Intraday Securities Lending Data and a Securities Lending Ticker

It seems that most financial products have their own tickers: equities, options, and even corporate bonds have a data repository that turns out the latest price and quantity traded. On the surface, it would also seem that new intraday securities lending data products could be another ticker, providing the latest volume and rate information for the most recent loans. Under the surface however lies a range of differences that make it difficult to draw a meaningful parallel between the tickers of publicly traded products and the world of securities lending. If these challenges are met however, the results may be surprisingly positive.

The main challenge to creating a securities lending ticker lies in the standardization of loans themselves. While some securities loans may be considered standardized, the majority are individual arrangements between two parties that depend on volume, duration, relationship and cost. A loan by a pension plan that spans a dividend period will look different than a soon-to-be-recalled loan by a mutual fund at the same time.
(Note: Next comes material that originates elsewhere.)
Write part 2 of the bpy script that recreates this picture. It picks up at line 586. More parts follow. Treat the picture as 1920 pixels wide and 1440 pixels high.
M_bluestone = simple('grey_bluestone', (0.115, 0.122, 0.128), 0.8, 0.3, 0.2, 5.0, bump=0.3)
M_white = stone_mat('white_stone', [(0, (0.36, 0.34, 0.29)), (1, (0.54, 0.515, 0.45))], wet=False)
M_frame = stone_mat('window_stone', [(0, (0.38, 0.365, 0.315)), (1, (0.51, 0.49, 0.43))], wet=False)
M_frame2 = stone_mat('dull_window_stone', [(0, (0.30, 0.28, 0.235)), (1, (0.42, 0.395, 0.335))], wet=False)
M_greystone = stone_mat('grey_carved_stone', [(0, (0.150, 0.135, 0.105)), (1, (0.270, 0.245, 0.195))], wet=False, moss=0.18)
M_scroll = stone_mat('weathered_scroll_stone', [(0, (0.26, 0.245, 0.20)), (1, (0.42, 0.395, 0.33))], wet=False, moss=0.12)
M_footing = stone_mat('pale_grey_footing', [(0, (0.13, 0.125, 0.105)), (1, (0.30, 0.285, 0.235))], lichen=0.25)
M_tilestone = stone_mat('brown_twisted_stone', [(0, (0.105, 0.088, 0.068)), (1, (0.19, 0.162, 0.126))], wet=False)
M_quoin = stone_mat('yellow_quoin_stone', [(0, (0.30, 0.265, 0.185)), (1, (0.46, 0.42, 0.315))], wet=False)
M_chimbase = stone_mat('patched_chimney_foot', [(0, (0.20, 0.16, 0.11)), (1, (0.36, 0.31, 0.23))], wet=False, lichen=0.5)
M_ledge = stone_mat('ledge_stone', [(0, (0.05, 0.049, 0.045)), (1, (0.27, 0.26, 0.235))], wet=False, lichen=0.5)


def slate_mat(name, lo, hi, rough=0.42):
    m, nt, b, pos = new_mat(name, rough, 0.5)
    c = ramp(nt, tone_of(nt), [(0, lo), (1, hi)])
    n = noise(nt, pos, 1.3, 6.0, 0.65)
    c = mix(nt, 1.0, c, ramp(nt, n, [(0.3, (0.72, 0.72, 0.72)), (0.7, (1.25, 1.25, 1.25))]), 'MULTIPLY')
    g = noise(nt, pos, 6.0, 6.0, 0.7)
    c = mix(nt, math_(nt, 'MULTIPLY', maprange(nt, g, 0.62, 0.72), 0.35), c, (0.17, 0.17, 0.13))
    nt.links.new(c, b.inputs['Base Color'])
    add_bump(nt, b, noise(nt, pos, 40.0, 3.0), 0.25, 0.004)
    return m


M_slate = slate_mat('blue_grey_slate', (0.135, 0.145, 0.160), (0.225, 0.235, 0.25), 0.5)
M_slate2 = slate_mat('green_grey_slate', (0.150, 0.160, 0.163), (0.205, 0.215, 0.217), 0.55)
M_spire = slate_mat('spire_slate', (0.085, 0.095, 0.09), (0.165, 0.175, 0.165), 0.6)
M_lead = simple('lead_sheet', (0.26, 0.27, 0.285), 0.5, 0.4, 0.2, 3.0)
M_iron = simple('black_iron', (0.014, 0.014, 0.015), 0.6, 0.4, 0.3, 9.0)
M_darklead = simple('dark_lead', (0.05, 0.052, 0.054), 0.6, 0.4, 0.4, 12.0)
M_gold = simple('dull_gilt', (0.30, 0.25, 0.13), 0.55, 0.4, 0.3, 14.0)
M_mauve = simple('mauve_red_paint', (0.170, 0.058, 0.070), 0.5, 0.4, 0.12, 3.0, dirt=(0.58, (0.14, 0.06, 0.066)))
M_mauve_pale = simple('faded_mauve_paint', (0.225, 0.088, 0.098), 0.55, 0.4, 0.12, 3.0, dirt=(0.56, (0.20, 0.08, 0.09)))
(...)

Likewise, a loan for a general collateral stock with a high yield collateral strategy behind it will look very different than a general collateral loan investing in repo for cash collateral. A ticker could potentially distinguish between different types of loans, and data vendors already pull out exclusives, but the more nuances and caveats in the data stream, the more its value is diminished.

In equities and other public trading markets, product standardization has led to the growth of data analysis tools, including transaction cost analysis, pre-trade analysis and the universe of algorithmic trading. These tools are so widely accepted that institutional investors use them to compare asset managers, asset managers use them to compare brokers, and brokers use them to compare exchanges and even clearing firms. A stream of data from standardized trading products has been proven to be very helpful.

The possibility of creating such a ticker for securities loans depends on how data can be standardized. Without standardization, securities lending data looks similar to mortgage data, where loans might be commercial or residential, across multiple regions and countries, and made to borrowers with varying credit scores. Some form of standardized securities lending data might be close enough to equity or options data to make it reasonably useful for analysis. This would not be the same as analyzing the full securities lending market; it would however give a head start to market participants and regulators looking for consistent patterns in at least a subset of lending activity.

The next challenge is to clean up a standardized data feed. This process has a long history in the equities markets; there is a large industry that does nothing but clean the New York Stock Exchange’s Trade and Quote (TAQ) database. Some traders decide to use the dirty data with bad ticks to capture all market noise while others want the filtered version. Likewise, when real-time data comes through, it may also be unfiltered or cleaned. Securities lending data may go through the same transformation. The end result may or may not be as useful as a cleaned TAQ database however; it all depends on the volume of loans that can be considered standardized in any one trading set.

The potential for intraday securities lending data to be transformed into a ticker is enticing to regulators, particularly legislators who are new to the securities lending arena. This is an interesting path and one that is almost certain to lead to errors and confusion without product standardization. With a standardized and cleaned up feed however, a new opportunity emerges for a wide range of market participants.